I have no idea but I promise you next time I see her I will have better questions.

***

As I left the barn Willy held the reflector up in the air, "I'm gonna just throw it in the trash, are you afraid I will?"

I said, "Willy, I'm not afraid"

Then I drove home.

(And I will not miss this drive, not one little bit..)

4 comments:

kbryan said...

Your idea of baking cookies for the barn peeps is a lovely gesture. What to get Willy? Is there something that you could get him that would make is job a little easier? Would he wear a good pair of work gloves? Take a good photo of he & Mag, have it printed and get a frame for it, I bet he would appreaciate that. Glad you had a good lesson!

AareneX said...

So many questions about East Germany.

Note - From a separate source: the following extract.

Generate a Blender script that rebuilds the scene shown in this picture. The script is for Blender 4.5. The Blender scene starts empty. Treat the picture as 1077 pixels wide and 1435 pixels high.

Did she ever think of the wall as a good thing? What was the thing she wanted most that was hard to get? What did she want to do first when the wall came down?

And I guess I would also ask: "who paid for this wall?"

I think you may miss this whole little community at the barn.

lytha said...

Kbryan, he seems to have good gloves and boots and tools, good idea though. I'll try to think of something he doesn't have that he might use. Your photo idea is wonderful! I will do my best!

Aarene, your question of whether the wall could be a good thing was my first idea too, "a wall of PROTECTION?" but I wish you'd have been there to get to the good stuff. I will ask your questions if I see her again. All West Germans pay an income tax to support East Germans. Indeed, when I had a job here, I paid a portion of my salary to the East. (But I refused to pay the church tax because I'm not a registered member of any religion in Germany, and I don't believe in that. I'll go to a free church (that's what they're called here) and tithe if I like.)

Tell Duanna how incredibly lucky she is to have Fish Creek. If I were in America, I'd want to be right there with my horse and all the people who love to help young horses along. Also tell Duanna that "du" means you in German and that's a really funny name to have. "Hey du!" "You talkin' to me?"

TeresaA said...

Willy is a treasure. I wonder if he would like cookies and maybe something useful- work gloves?